Revenue from Wanda’s cultural division, which also includes a rapidly growing tourism business, theme parks and sports, is expected grow at least 30 percent this year, and may reach 70 billion yuan (US$10.5 billion), Wang said.

Studio ambitions

Wanda aims to more than double that to 150 billion yuan by 2020, a target Wang says may be reached early.

The company owns a stake in leading Spanish soccer club Atletico Madrid and Swiss sports marketing firm Infront Sports & Media AG, and is keen to add more sports events to its portfolio.

“The speed, particularly in these 3 or 4 years, has been beyond my expectation. It hadn’t crossed my mind that consumer demand for entertainment, sports and tourism could be as strong even as China’s economy slows,” Wang said.

“If we maintain growth like this, I believe that Wanda will rank among the top three or top five entertainment companies in the world.”

Box office revenue in China reached 44 billion yuan in 2015 and is projected to surpass the United States by the end of next year.

“Wang is riding the intersection of a few trends and playing it well,” said Willy Shih, professor of management practice at Harvard Business School, who has written about Wang and his film ambitions.

Nowhere are those ambitions better reflected than at Wanda’s Qingdao Oriental Movie Metropolis, an $8 billion movie studio, theme park and real estate development scheduled to launch in April 2018.

The studio will attract at least five films a year with production budgets of more than $100 million, alongside smaller Chinese productions, Wang said.

It should also provide a vehicle for Hollywood and other film producers to get around tight Chinese import restrictions and get access to the China market, said Harvard’s Shih.

A total of 34 foreign films are allowed into China each year under a revenue-sharing model that gives 25 percent of box office receipts to foreign movie studios. Fourteen must be in “high-tech” formats such as 3D or IMAX.

Wang is even getting China Eastern Airlines to launch a daily flight between Los Angeles and Qingdao, while subsidies will be offered to further entice producers to use Qingdao’s planned 50 sound stages.
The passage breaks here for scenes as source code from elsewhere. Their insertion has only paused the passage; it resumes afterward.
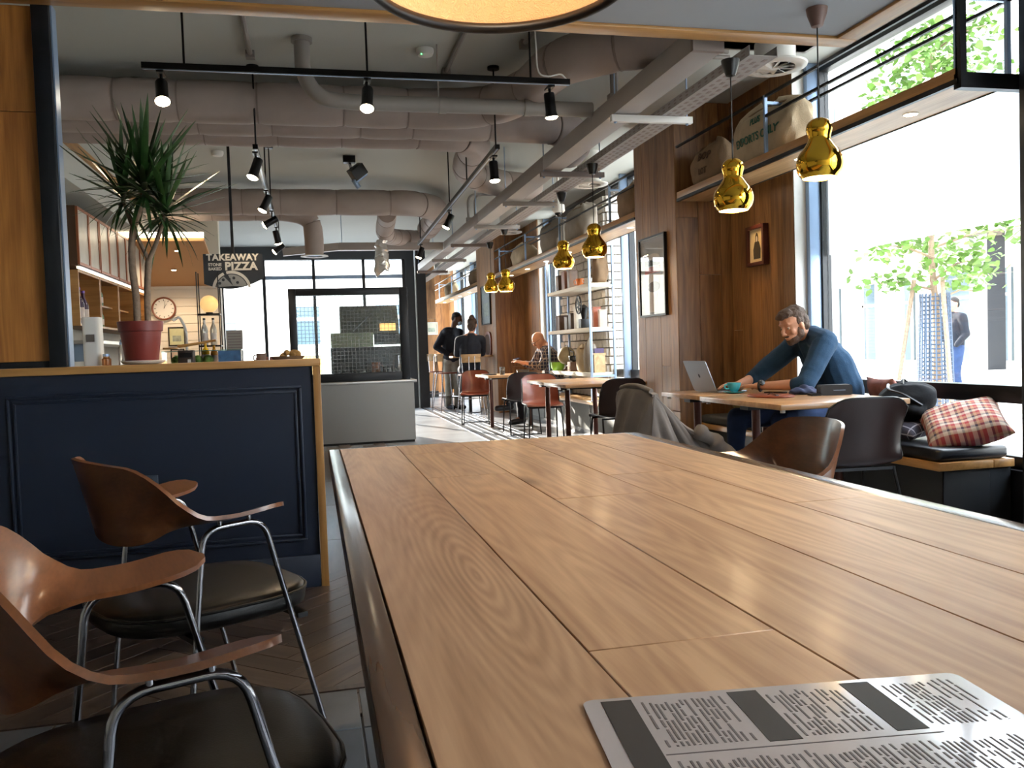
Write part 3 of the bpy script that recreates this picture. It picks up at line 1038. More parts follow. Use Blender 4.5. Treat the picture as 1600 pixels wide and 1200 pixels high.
def weave(name):
    m, t, b = new_mat(name)
    N, L = t.nodes.new, t.links.new
    tc = N('ShaderNodeTexCoord')
    sx = N('ShaderNodeSeparateXYZ'); L(tc.outputs['Object'], sx.inputs[0])
    def stripes(o, f, ph=0):
        a = N('ShaderNodeMath'); a.operation = 'MULTIPLY_ADD'; a.inputs[1].default_value = f; a.inputs[2].default_value = ph
        L(o, a.inputs[0])
        c = N('ShaderNodeMath'); c.operation = 'FRACT'; L(a.outputs[0], c.inputs[0])
        return c.outputs[0]
    s1, s2 = stripes(sx.outputs[0], 14), stripes(sx.outputs[1], 13)
    def ramp(src, stops):
        r = N('ShaderNodeValToRGB'); r.color_ramp.interpolation = 'CONSTANT'
        e = r.color_ramp.elements
        e[0].position, e[0].color = stops[0][0], srgb(stops[0][1])
        e[1].position, e[1].color = stops[1][0], srgb(stops[1][1])
        for p, c in stops[2:]:
            q = e.new(p); q.color = srgb(c)
        L(src, r.inputs['Fac']); return r.outputs['Color']
    a = ramp(s1, [(0, '#a23a3c'), (.28, '#c9b8ab'), (.62, '#3b3244'), (.8, '#b58a6a')])
    c = ramp(s2, [(0, '#b98e72'), (.3, '#a8474a'), (.55, '#d8cabb'), (.82, '#4a3d4c')])
    mx = N('ShaderNodeMix'); mx.data_type = 'RGBA'; mx.inputs[0].default_value = .5
    L(a, mx.inputs[6]); L(c, mx.inputs[7]); L(mx.outputs[2], b.inputs['Base Color'])
    b.inputs['Roughness'].default_value = .95
    return m
def plaid(name, base, line, f=9, wdt=.16):
    m, t, b = new_mat(name)
    N, L = t.nodes.new, t.links.new
    tc = N('ShaderNodeTexCoord')
    sx = N('ShaderNodeSeparateXYZ'); L(tc.outputs['Object'], sx.inputs[0])
    outs = []
    for k in range(3):
        a = N('ShaderNodeMath'); a.operation = 'MULTIPLY'; a.inputs[1].default_value = f; L(sx.outputs[k], a.inputs[0])
        c = N('ShaderNodeMath'); c.operation = 'FRACT'; L(a.outputs[0], c.inputs[0])
        l = N('ShaderNodeMath'); l.operation = 'LESS_THAN'; l.inputs[1].default_value = wdt; L(c.outputs[0], l.inputs[0])
        outs.append(l.outputs[0])
    mx1 = N('ShaderNodeMath'); mx1.operation = 'MAXIMUM'; L(outs[0], mx1.inputs[0]); L(outs[1], mx1.inputs[1])
    mx2 = N('ShaderNodeMath'); mx2.operation = 'MAXIMUM'; L(mx1.outputs[0], mx2.inputs[0]); L(outs[2], mx2.inputs[1])
    mix = N('ShaderNodeMix'); mix.data_type = 'RGBA'
    mix.inputs[6].default_value = srgb(base); mix.inputs[7].default_value = srgb(line)
    L(mx2.outputs[0], mix.inputs[0]); L(mix.outputs[2], b.inputs['Base Color'])
    b.inputs['Roughness'].default_value = .95
    return m
cushion('red and cream woven cushion on the window bench', (3.63, 4.20, .585), .44, .44, .15, weave('weave'), (math.radians(22), math.radians(-14), math.radians(-36)))
cushion('grey checked cushion beneath the backpack', (3.52, 4.58, .55), .36, .36, .10, plaid('grey_check', '#4b4854', '#a9a5b0', 14, .1), (math.radians(6), math.radians(-8), math.radians(20)))
cushion('faded red cushion behind the black box', (3.74, 5.0, .66), .36, .36, .10, mat('faded_red', '#8a5a50', .95, var=.2, vscale=20, bump=.2, bscale=120), (math.radians(70), 0, math.radians(80)))
cushion('mustard cushion on the bench under the laptop', (3.50, 6.60, .590), .34, .30, .11, mat('mustard', '#7d6a36', .95, var=.2, vscale=16), (math.radians(62), 0, math.radians(75)))

# backpack
mb = MB()
mb.ball((0, 0, .20), (.19, .21, .17)).ball((-.03, .05, .13), (.2, .2, .13)).ball((.02, -.06, .24), (.15, .15, .13)).ball((-.1, -.08, .1), (.12, .13, .1)).ball((-.15, 0, .17), (.07, .13, .10))
me = blob(mb, .014, 8, deform=lambda c: c + Vector((0, 0, 1))*.008*math.sin(c.x*40+c.y*22) + Vector((1, 0, 0))*.007*math.sin(c.z*45))
BK = mat('backpack', '#101216', .85, spec=.2, bump=.25, bscale=30, var=.2, vscale=12)
bp_ = thing('backpack', 'black backpack slumped on the window bench', 'backpack', (3.57, 4.60, .585), .3)
bp_.scale = (.82, .82, .62)
link('bag_body', me, BK, bp_)
MB().tube(catmull([(-.10, -.19, .16), (-.19, -.10, .27), (-.18, .02, .31), (-.08, .10, .35)], 6), .012, 6).build('strap', M['black'], bp_)
MB().tube(catmull([(-.17, .08, .10), (-.21, .02, .16), (-.2, -.08, .18)], 5), .006, 6).build('zip', M['black'], bp_)
MB().tube(catmull([(-.05, 0, .355), (0, .03, .40), (.06, .03, .36)], 5), .01, 6).build('grab_handle', M['black'], bp_)

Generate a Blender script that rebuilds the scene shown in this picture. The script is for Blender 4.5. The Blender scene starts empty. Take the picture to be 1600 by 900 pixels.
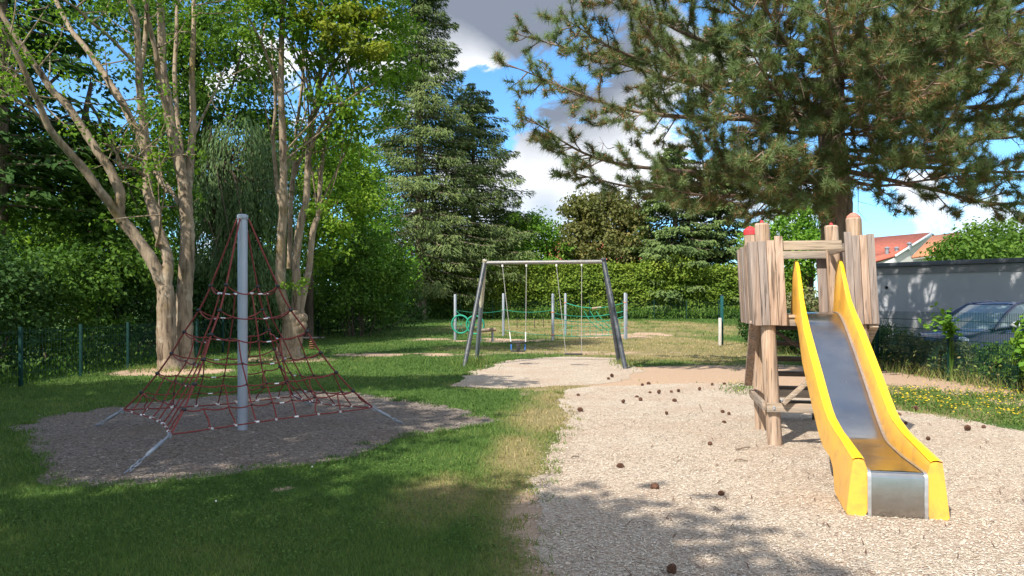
import bpy, bmesh, math, random
import numpy as np
from mathutils import Vector, Matrix, Euler
from mathutils.geometry import tessellate_polygon

R = math.radians
SC = bpy.context.scene
COL = SC.collection
SEED = 7

# ------------------------------------------------------------------ camera, sky, sun, exposure
F, HY, CH = 1150.0, 476.0, 1.6          # focal length and horizon of the 1600 px photograph, eye height
cam_d = bpy.data.cameras.new('camera')
cam = bpy.data.objects.new('camera', cam_d)
COL.objects.link(cam)
cam.location = (0, 0, CH)
cam.rotation_euler = (R(90), 0, 0)
cam_d.sensor_width = 36
cam_d.lens = 36 * F / 1600
cam_d.shift_y = (HY - 450) / 1600
cam_d.clip_end = 3000
cam_d.clip_start = 0.05
SC.camera = cam

SUN_EL = 47.0
SUN_H = Vector((-0.63, -0.777, 0)).normalized()      # horizontal direction towards the sun
w = bpy.data.worlds.new('World')
SC.world = w
w.use_nodes = True
NT = w.node_tree
for n in list(NT.nodes):
    NT.nodes.remove(n)


class NB:
    """small node-graph builder"""
    def __init__(self, nt):
        self.nt = nt

    def n(self, kind, **kw):
        nd = self.nt.nodes.new(kind)
        for k, v in kw.items():
            setattr(nd, k, v)
        return nd

    def put(self, sock, v):
        if isinstance(v, bpy.types.NodeSocket):
            self.nt.links.new(v, sock)
        else:
            if sock.type == 'RGBA' and len(v) == 3:
                v = (*v, 1)
            sock.default_value = v

    def math(self, op, a, b=0.0, clamp=False):
        nd = self.n('ShaderNodeMath', operation=op, use_clamp=clamp)
        self.put(nd.inputs[0], a)
        self.put(nd.inputs[1], b)
        return nd.outputs[0]

    def mix(self, f, a, b, mode='MIX'):
        nd = self.n('ShaderNodeMix', data_type='RGBA', blend_type=mode)
        self.put(nd.inputs[0], f)
        self.put(nd.inputs[6], a)
        self.put(nd.inputs[7], b)
        return nd.outputs[2]

    def ramp(self, f, stops, interp='LINEAR'):
        nd = self.n('ShaderNodeValToRGB')
        nd.color_ramp.interpolation = interp
        els = nd.color_ramp.elements
        while len(els) < len(stops):
            els.new(0.5)
        for e, (p, c) in zip(els, stops):
            e.position = p
            e.color = (*c, 1) if not isinstance(c, float) else (c, c, c, 1)
        self.put(nd.inputs[0], f)
        return nd.outputs[0]

    def noise(self, vec, scale, detail=3, rough=0.5, dist=0.0):
        nd = self.n('ShaderNodeTexNoise')
        if vec is not None:
            self.nt.links.new(vec, nd.inputs['Vector'])
        nd.inputs['Scale'].default_value = scale
        nd.inputs['Detail'].default_value = detail
        nd.inputs['Roughness'].default_value = rough
        nd.inputs['Distortion'].default_value = dist
        return nd.outputs[0]

    def mapping(self, vec, scale=(1, 1, 1), loc=(0, 0, 0), rot=(0, 0, 0)):
        nd = self.n('ShaderNodeMapping')
        self.put(nd.inputs[0], vec)
        nd.inputs[1].default_value = loc
        nd.inputs[2].default_value = rot
        nd.inputs[3].default_value = scale
        return nd.outputs[0]

    def vmath(self, op, a, b=None):
        nd = self.n('ShaderNodeVectorMath', operation=op)
        self.put(nd.inputs[0], a)
        if b is not None:
            self.put(nd.inputs[1], b)
        return nd.outputs['Value'] if op in ('DOT_PRODUCT', 'LENGTH', 'DISTANCE') else nd.outputs[0]


def px_dir(px, py):
    return Vector(((px - 800) / F, 1.0, (HY - py) / F)).normalized()


def build_sky():
    b = NB(NT)
    sky = b.n('ShaderNodeTexSky', sky_type='NISHITA', sun_disc=False)
    sky.sun_elevation = R(SUN_EL)
    sky.sun_rotation = math.atan2(SUN_H.x, SUN_H.y) % (2 * math.pi)
    sky.air_density = 1.0
    sky.dust_density = 0.4
    sky.ozone_density = 2.5
    d = b.n('ShaderNodeTexCoord').outputs['Generated']
    # clouds: noise in the direction, pushed up or down around chosen directions of the sky
    warp = b.mapping(d, scale=(1, 1, 1.9))
    n1 = b.noise(warp, 4.2, 9, 0.62, 0.5)
    n2 = b.noise(warp, 9.0, 6, 0.6, 0.2)

    def blob(px, py, rad_px):
        v = px_dir(px, py)
        dist = b.vmath('DISTANCE', d, tuple(v))
        return b.math('SUBTRACT', 1.0, b.math('DIVIDE', dist, rad_px / F), clamp=True)
    n1 = b.math('ADD', b.math('MULTIPLY', b.math('SUBTRACT', n1, 0.5), 1.5), 0.5)
    dens = b.math('ADD', n1, b.math('MULTIPLY', b.math('SUBTRACT', n2, 0.5), 0.55))
    for (px, py, r, k) in [(840, 10, 330, 0.36), (770, 85, 150, 0.28), (900, 250, 170, 0.40), (800, 290, 150, 0.3), (1440, 330, 190, 0.22),
                           (825, 160, 170, -0.62), (760, 170, 110, -0.25), (930, 150, 150, -0.25), (1480, 215, 230, -0.34), (1230, 190, 180, -0.22),
                           (560, 240, 90, -0.3), (130, 170, 260, -0.34), (1050, 200, 120, -0.15), (380, 30, 90, 0.2), (1080, 270, 90, 0.3)]:
        dens = b.math('ADD', dens, b.math('MULTIPLY', blob(px, py, r), k))
    # clear sky overhead
    zen = b.vmath('DISTANCE', d, (0.12, 0.28, 0.95))
    dens = b.math('SUBTRACT', dens, b.math('MULTIPLY', b.math('SUBTRACT', 1.0, b.math('DIVIDE', zen, 0.5), clamp=True), 0.13))
    # broken cloud added out of view, overhead and behind the camera, as white fill
    sep = b.n('ShaderNodeSeparateXYZ')
    b.put(sep.inputs[0], d)
    behind = b.math('MULTIPLY', b.math('SUBTRACT', 0.05, sep.outputs[1]), 3.0, clamp=True)
    dens = b.math('ADD', dens, b.math('MULTIPLY', behind, 0.16))
    mask = b.ramp(dens, [(0.50, 0.0), (0.60, 1.0)], 'EASE')
    grey = b.math('ADD', b.math('MULTIPLY', blob(850, -5, 265), 2.6),
                  b.math('MULTIPLY', b.math('SUBTRACT', n2, 0.5), 0.6))
    grey = b.math('SUBTRACT', grey, b.math('MULTIPLY', blob(755, 110, 110), 1.3))
    grey = b.math('ADD', grey, b.math('MULTIPLY', blob(850, 330, 70), 0.5), clamp=True)
    cloud = b.mix(grey, (4.6, 4.7, 4.9), (1.05, 1.22, 1.55))
    up = b.n('ShaderNodeSeparateXYZ')
    b.put(up.inputs[0], d)
    lift = b.math('MULTIPLY', up.outputs[2], 6.0, clamp=True)
    mask = b.math('MULTIPLY', mask, b.math('ADD', b.math('MULTIPLY', lift, 0.5), 0.5))
    blue = b.mix(1.0, sky.outputs[0], (0.50, 0.80, 0.99), 'MULTIPLY')
    colr = b.mix(mask, blue, cloud)
    bg = b.n('ShaderNodeBackground')
    bg.inputs[1].default_value = SKY_STRENGTH
    b.put(bg.inputs[0], colr)
    out = b.n('ShaderNodeOutputWorld')
    NT.links.new(bg.outputs[0], out.inputs[0])


SKY_STRENGTH = 0.15
build_sky()
sun_d = bpy.data.lights.new('sun', 'SUN')
sun = bpy.data.objects.new('sun', sun_d)
COL.objects.link(sun)
sun_d.energy = 4.4
sun_d.angle = R(0.5)
sun_d.color = (1.0, 0.93, 0.82)
sun_dir = Vector((SUN_H.x * math.cos(R(SUN_EL)), SUN_H.y * math.cos(R(SUN_EL)), math.sin(R(SUN_EL))))
sun.rotation_euler = sun_dir.to_track_quat('Z', 'Y').to_euler()
sun.location = sun_dir * 60
SC.view_settings.view_transform = 'Standard'
SC.view_settings.look = 'None'
SC.view_settings.exposure = 0.86
SC.view_settings.gamma = 1.0
SC.view_settings.use_curve_mapping = False
SC.render.engine = 'CYCLES'
SC.cycles.use_denoising = True
SC.cycles.max_bounces = 6
SC.cycles.diffuse_bounces = 3
SC.cycles.glossy_bounces = 3
SC.cycles.transmission_bounces = 4
SC.cycles.caustics_reflective = False
SC.cycles.caustics_refractive = False


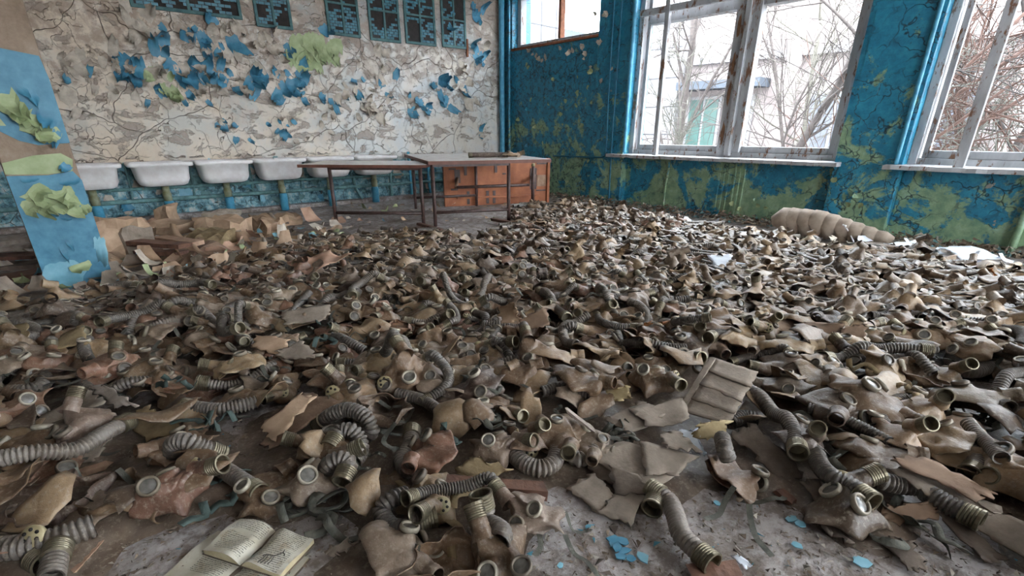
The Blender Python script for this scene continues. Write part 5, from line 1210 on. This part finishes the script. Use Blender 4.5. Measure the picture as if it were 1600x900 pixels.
for i, (a_, b_, z, m) in enumerate([((-60, 395), (60, 380), .16, 'grey_wood'), ((-70, 405), (62, 398), .10, 'red_wood'), ((-50, 420), (65, 412), .05, 'card_d'), ((-40, 385), (40, 372), .25, 'grey_wood'), ((-20, 440), (70, 424), .03, 'red_wood')]):
    bar_px('plank', a_, b_, z, z, .2, .03, M[m], ['grey plank left of the column', 'reddish plank left of the column', 'dark board left of the column', 'topmost grey plank left of the column', 'lowest reddish plank left of the column'][i])
# crumpled bags and boxes beyond the column
def crumple_box(px, py, sx, sy, sz, m, label, seed, cat='box', name='crumpled_box'):
    r_ = np.random.RandomState(seed); n = 5; V = []; F = []; c = fl(px, py)
    kp = [sines(r_, 12, 4) for _ in range(3)]; kq = [sines(r_, 34, 4) for _ in range(3)]
    import itertools
    def facegrid(o_, a_, b_):
        base_ = len(V)
        for j in range(n + 1):
            for i in range(n + 1): V.append(np.array(o_) + np.array(a_) * i / n + np.array(b_) * j / n)
        for j in range(n):
            for i in range(n): F.append((base_ + j * (n + 1) + i, base_ + j * (n + 1) + i + 1, base_ + (j + 1) * (n + 1) + i + 1, base_ + (j + 1) * (n + 1) + i))
    x, y, z = sx / 2, sy / 2, sz
    facegrid((-x, -y, 0), (sx, 0, 0), (0, 0, z)); facegrid((x, -y, 0), (0, sy, 0), (0, 0, z)); facegrid((x, y, 0), (-sx, 0, 0), (0, 0, z)); facegrid((-x, y, 0), (0, -sy, 0), (0, 0, z)); facegrid((-x, -y, z), (sx, 0, 0), (0, sy, 0))
    A = np.array(V); D = np.stack([.07 * snoise(A, kp[i]) * min(sx, 1) + .022 * snoise(A, kq[i]) for i in range(3)], 1); A = A + D * np.clip(A[:, 2:3] / sz + .15, 0, 1); A[:, 2] = np.maximum(A[:, 2], 0)
    o = MB().add(A, F).build(name, m, None, False); o.matrix_world = Matrix.Translation((c[0], c[1], 0)) @ Matrix.Rotation(r_.uniform(0, 3), 4, 'Z'); tag(o, label, cat, 'crumpled boxes and paper beyond the column')
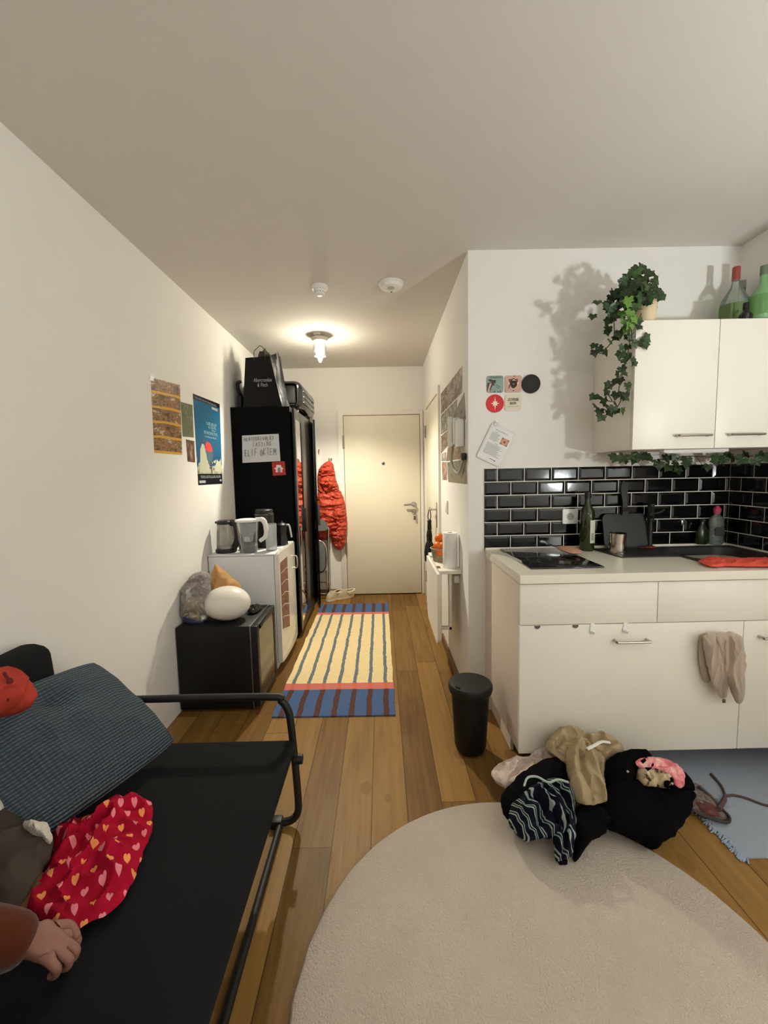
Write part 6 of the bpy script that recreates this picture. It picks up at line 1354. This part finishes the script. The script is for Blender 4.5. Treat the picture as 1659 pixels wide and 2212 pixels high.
# ------------------------------------------------------------------ lamp standing at the right, beyond the frame
LX, LY = 2.07, -.19
fl_ = thing('floor_lamp', (LX, LY, 0), 'slim floor lamp with a glowing opal globe standing in the room', 'lamp')
s = B(); lathe(s, [(0, 0), (.12, 0), (.125, .006), (.12, .016), (.02, .024), (.0, .024)], (LX, LY, 0), 40); obj('base', s, blackmet_m, fl_)
s = B(); tube(s, [(LX, LY, .02), (LX, LY, 1.15)], .009, 12); lathe(s, [(0, 1.135), (.03, 1.14), (.034, 1.165), (0, 1.17)], (LX, LY, 0), 24); obj('pole', s, blackmet_m, fl_)
s = B(); ball(s, (LX, LY, 1.23), .075, 32, 20); obj('globe', s, glow('lit_globe', (.95, 1.0, .975), GLOBE), fl_)
s = B(); lathe(s, [(.02, 1.15), (.06, 1.152), (.10, 1.175), (.122, 1.225), (.124, 1.225), (.103, 1.171), (.06, 1.147), (.02, 1.145)], (0, 0, -1.23), 48); s.transform(Matrix.Translation((LX, LY, 1.23)) @ Matrix.Rotation(radians(20), 4, Vector((.45, 1, 0)).normalized())); obj('light_block_dish', s, blackmet_m, fl_)  # added dish, tilted to cut the light falling low and to the left
pl_ = thing('fill_lamp', (.5, -1.4, 2.05), 'added round white fill lamp hanging unseen behind the viewer', 'lamp')  # unseen lamp added behind the camera as soft fill light
s = B(); ball(s, (.5, -1.4, 2.25), (.2, .2, .19), 32, 20); obj('fill_globe', s, glow('fill_glow', (1.0, .98, .92), FILL), pl_)
s = B(); cyl(s, (.5, -1.4, 2.43), (.5, -1.4, H), .004, .004, 8); obj('cord', s, blackpl_m, pl_)
sl = bpy.data.lights.new('pendant_light', 'SPOT'); sl.energy = SPOT; sl.color = (1.0, .93, .76); sl.shadow_soft_size = .03; sl.spot_size = radians(136); sl.spot_blend = .6
slo = bpy.data.objects.new('pendant_light', sl); COL.objects.link(slo); slo.location = (-.50, 3.75, 2.358)
w = bpy.data.worlds.new('world'); sc.world = w; w.use_nodes = True; w.node_tree.nodes['Background'].inputs[0].default_value = (.9, .95, 1.0, 1); w.node_tree.nodes['Background'].inputs[1].default_value = .02

sc.view_settings.view_transform = 'Standard'; sc.view_settings.look = 'None'; sc.view_settings.gamma = 1.0; sc.view_settings.use_curve_mapping = False
sc.view_settings.exposure = EXPO
sc.cycles.use_denoising = True; sc.cycles.max_bounces = 10; sc.cycles.diffuse_bounces = 6; sc.cycles.transparent_max_bounces = 12; sc.cycles.caustics_reflective = False; sc.cycles.caustics_refractive = False; sc.cycles.sample_clamp_indirect = 6.0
“That’s my ace in the hole,” he said.

Bold buys

Wanda’s global entertainment buying spree isn’t likely to slow down anytime soon.

Wang said he was looking to announce US$2-billion-dollar non-production film-related deals in the United States.

He is also setting his sights on making a bid for one of Hollywood’s “Big Six” studios, with Paramount Pictures a possible target, while preparing to start movie co-investment next year.

Wang admitted that not everything he tries succeeds. In July, Wanda announced that it was closing for renovation its movie theme park in Wuhan, central China, part of a tourism and shopping development launched in 2014. Visitor numbers at the park had dwindled in recent months.

“This is a learning process,” said Wang, who has made it clear he intends to challenge Disney and other western theme park developers.

“We are newcomers to this business, and there are no reference points,” he said. “Wanda is absolutely on its own, so we’re making changes as we go along. This is the price of entry. We haven’t seen a big real estate company successful transform into a services or culture enterprise.”

But China’s richest man says he can afford failure.

“If we buy one of the Big Six (movie studios), for US$5 or US$8 billion, and lose it all, Wanda wouldn’t go bankrupt,” Wang said.

“Without boldness, there will be no success,” Wang said earlier.